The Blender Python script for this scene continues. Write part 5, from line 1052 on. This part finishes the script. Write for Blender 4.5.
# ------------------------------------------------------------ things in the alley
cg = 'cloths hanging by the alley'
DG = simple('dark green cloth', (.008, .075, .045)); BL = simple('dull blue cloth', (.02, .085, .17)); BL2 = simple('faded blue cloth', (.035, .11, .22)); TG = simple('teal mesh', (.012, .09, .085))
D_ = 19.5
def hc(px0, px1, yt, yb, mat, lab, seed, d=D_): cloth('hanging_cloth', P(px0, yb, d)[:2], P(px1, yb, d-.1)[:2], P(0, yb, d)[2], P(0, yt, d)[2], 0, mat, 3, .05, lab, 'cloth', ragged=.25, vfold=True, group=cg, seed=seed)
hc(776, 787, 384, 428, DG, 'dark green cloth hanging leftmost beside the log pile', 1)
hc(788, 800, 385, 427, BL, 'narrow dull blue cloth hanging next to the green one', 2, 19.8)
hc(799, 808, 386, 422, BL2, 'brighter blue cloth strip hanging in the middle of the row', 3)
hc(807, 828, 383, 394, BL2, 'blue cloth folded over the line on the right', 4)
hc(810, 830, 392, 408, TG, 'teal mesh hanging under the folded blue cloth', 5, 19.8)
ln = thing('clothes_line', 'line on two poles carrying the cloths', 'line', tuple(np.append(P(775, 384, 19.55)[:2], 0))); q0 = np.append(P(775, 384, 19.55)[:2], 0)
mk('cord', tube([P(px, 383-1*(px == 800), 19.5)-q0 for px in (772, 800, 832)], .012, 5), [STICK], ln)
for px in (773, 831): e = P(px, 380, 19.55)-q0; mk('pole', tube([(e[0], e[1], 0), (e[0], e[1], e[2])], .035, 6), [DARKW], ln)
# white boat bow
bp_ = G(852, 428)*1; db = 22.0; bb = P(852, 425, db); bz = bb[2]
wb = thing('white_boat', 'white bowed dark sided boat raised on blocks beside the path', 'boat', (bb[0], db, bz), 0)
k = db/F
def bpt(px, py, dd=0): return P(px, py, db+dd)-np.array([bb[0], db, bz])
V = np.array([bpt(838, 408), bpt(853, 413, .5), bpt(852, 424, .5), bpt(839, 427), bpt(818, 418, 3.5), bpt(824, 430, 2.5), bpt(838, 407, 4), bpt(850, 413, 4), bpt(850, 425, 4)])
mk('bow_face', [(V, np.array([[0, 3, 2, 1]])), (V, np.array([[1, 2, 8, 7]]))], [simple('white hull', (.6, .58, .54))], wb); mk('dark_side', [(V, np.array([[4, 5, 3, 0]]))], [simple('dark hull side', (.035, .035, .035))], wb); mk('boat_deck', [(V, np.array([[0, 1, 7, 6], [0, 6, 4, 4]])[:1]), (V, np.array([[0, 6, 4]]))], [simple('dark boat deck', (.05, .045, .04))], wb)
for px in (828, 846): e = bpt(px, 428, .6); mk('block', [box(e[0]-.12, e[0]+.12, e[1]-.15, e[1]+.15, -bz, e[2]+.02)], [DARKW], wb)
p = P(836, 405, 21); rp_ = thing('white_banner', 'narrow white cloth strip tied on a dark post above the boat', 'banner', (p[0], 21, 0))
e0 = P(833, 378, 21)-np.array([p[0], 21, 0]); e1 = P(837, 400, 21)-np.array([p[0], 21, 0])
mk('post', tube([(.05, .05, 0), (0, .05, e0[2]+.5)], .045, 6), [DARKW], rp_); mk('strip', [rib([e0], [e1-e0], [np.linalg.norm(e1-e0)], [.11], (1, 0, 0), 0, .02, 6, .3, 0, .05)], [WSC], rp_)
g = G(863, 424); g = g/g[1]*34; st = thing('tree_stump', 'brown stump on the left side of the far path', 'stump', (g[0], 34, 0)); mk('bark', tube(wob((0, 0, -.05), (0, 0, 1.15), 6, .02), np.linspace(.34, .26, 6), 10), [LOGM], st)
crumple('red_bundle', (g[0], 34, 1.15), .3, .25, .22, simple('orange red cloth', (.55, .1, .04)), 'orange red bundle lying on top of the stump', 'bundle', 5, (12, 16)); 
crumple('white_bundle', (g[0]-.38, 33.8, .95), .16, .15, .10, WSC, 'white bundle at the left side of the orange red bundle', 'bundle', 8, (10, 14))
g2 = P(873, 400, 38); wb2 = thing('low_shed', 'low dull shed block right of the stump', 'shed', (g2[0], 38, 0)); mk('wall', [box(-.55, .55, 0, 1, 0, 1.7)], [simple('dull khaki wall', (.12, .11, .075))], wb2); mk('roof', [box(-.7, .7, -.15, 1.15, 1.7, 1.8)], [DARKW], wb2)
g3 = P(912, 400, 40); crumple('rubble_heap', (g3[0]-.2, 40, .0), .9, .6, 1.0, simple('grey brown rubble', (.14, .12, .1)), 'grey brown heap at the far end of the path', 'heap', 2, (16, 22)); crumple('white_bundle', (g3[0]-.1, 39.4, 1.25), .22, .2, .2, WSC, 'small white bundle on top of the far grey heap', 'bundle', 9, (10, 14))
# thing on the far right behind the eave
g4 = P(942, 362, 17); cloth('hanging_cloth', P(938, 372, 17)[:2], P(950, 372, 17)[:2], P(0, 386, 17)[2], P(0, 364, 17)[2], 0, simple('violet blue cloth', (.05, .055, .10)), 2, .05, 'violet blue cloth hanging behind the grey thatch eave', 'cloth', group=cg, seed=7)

▶ What is being asked: Extract, word for word, each line of the listing above.

▶ Answer to the exercise:
The Blender Python script for this scene continues. Write part 5, from line 1052 on. This part finishes the script. Write for Blender 4.5.
# ------------------------------------------------------------ things in the alley
cg = 'cloths hanging by the alley'
DG = simple('dark green cloth', (.008, .075, .045)); BL = simple('dull blue cloth', (.02, .085, .17)); BL2 = simple('faded blue cloth', (.035, .11, .22)); TG = simple('teal mesh', (.012, .09, .085))
D_ = 19.5
def hc(px0, px1, yt, yb, mat, lab, seed, d=D_): cloth('hanging_cloth', P(px0, yb, d)[:2], P(px1, yb, d-.1)[:2], P(0, yb, d)[2], P(0, yt, d)[2], 0, mat, 3, .05, lab, 'cloth', ragged=.25, vfold=True, group=cg, seed=seed)
hc(776, 787, 384, 428, DG, 'dark green cloth hanging leftmost beside the log pile', 1)
hc(788, 800, 385, 427, BL, 'narrow dull blue cloth hanging next to the green one', 2, 19.8)
hc(799, 808, 386, 422, BL2, 'brighter blue cloth strip hanging in the middle of the row', 3)
hc(807, 828, 383, 394, BL2, 'blue cloth folded over the line on the right', 4)
hc(810, 830, 392, 408, TG, 'teal mesh hanging under the folded blue cloth', 5, 19.8)
ln = thing('clothes_line', 'line on two poles carrying the cloths', 'line', tuple(np.append(P(775, 384, 19.55)[:2], 0))); q0 = np.append(P(775, 384, 19.55)[:2], 0)
mk('cord', tube([P(px, 383-1*(px == 800), 19.5)-q0 for px in (772, 800, 832)], .012, 5), [STICK], ln)
for px in (773, 831): e = P(px, 380, 19.55)-q0; mk('pole', tube([(e[0], e[1], 0), (e[0], e[1], e[2])], .035, 6), [DARKW], ln)
# white boat bow
bp_ = G(852, 428)*1; db = 22.0; bb = P(852, 425, db); bz = bb[2]
wb = thing('white_boat', 'white bowed dark sided boat raised on blocks beside the path', 'boat', (bb[0], db, bz), 0)
k = db/F
def bpt(px, py, dd=0): return P(px, py, db+dd)-np.array([bb[0], db, bz])
V = np.array([bpt(838, 408), bpt(853, 413, .5), bpt(852, 424, .5), bpt(839, 427), bpt(818, 418, 3.5), bpt(824, 430, 2.5), bpt(838, 407, 4), bpt(850, 413, 4), bpt(850, 425, 4)])
mk('bow_face', [(V, np.array([[0, 3, 2, 1]])), (V, np.array([[1, 2, 8, 7]]))], [simple('white hull', (.6, .58, .54))], wb); mk('dark_side', [(V, np.array([[4, 5, 3, 0]]))], [simple('dark hull side', (.035, .035, .035))], wb); mk('boat_deck', [(V, np.array([[0, 1, 7, 6], [0, 6, 4, 4]])[:1]), (V, np.array([[0, 6, 4]]))], [simple('dark boat deck', (.05, .045, .04))], wb)
for px in (828, 846): e = bpt(px, 428, .6); mk('block', [box(e[0]-.12, e[0]+.12, e[1]-.15, e[1]+.15, -bz, e[2]+.02)], [DARKW], wb)
p = P(836, 405, 21); rp_ = thing('white_banner', 'narrow white cloth strip tied on a dark post above the boat', 'banner', (p[0], 21, 0))
e0 = P(833, 378, 21)-np.array([p[0], 21, 0]); e1 = P(837, 400, 21)-np.array([p[0], 21, 0])
mk('post', tube([(.05, .05, 0), (0, .05, e0[2]+.5)], .045, 6), [DARKW], rp_); mk('strip', [rib([e0], [e1-e0], [np.linalg.norm(e1-e0)], [.11], (1, 0, 0), 0, .02, 6, .3, 0, .05)], [WSC], rp_)
g = G(863, 424); g = g/g[1]*34; st = thing('tree_stump', 'brown stump on the left side of the far path', 'stump', (g[0], 34, 0)); mk('bark', tube(wob((0, 0, -.05), (0, 0, 1.15), 6, .02), np.linspace(.34, .26, 6), 10), [LOGM], st)
crumple('red_bundle', (g[0], 34, 1.15), .3, .25, .22, simple('orange red cloth', (.55, .1, .04)), 'orange red bundle lying on top of the stump', 'bundle', 5, (12, 16)); 
crumple('white_bundle', (g[0]-.38, 33.8, .95), .16, .15, .10, WSC, 'white bundle at the left side of the orange red bundle', 'bundle', 8, (10, 14))
g2 = P(873, 400, 38); wb2 = thing('low_shed', 'low dull shed block right of the stump', 'shed', (g2[0], 38, 0)); mk('wall', [box(-.55, .55, 0, 1, 0, 1.7)], [simple('dull khaki wall', (.12, .11, .075))], wb2); mk('roof', [box(-.7, .7, -.15, 1.15, 1.7, 1.8)], [DARKW], wb2)
g3 = P(912, 400, 40); crumple('rubble_heap', (g3[0]-.2, 40, .0), .9, .6, 1.0, simple('grey brown rubble', (.14, .12, .1)), 'grey brown heap at the far end of the path', 'heap', 2, (16, 22)); crumple('white_bundle', (g3[0]-.1, 39.4, 1.25), .22, .2, .2, WSC, 'small white bundle on top of the far grey heap', 'bundle', 9, (10, 14))
# thing on the far right behind the eave
g4 = P(942, 362, 17); cloth('hanging_cloth', P(938, 372, 17)[:2], P(950, 372, 17)[:2], P(0, 386, 17)[2], P(0, 364, 17)[2], 0, simple('violet blue cloth', (.05, .055, .10)), 2, .05, 'violet blue cloth hanging behind the grey thatch eave', 'cloth', group=cg, seed=7)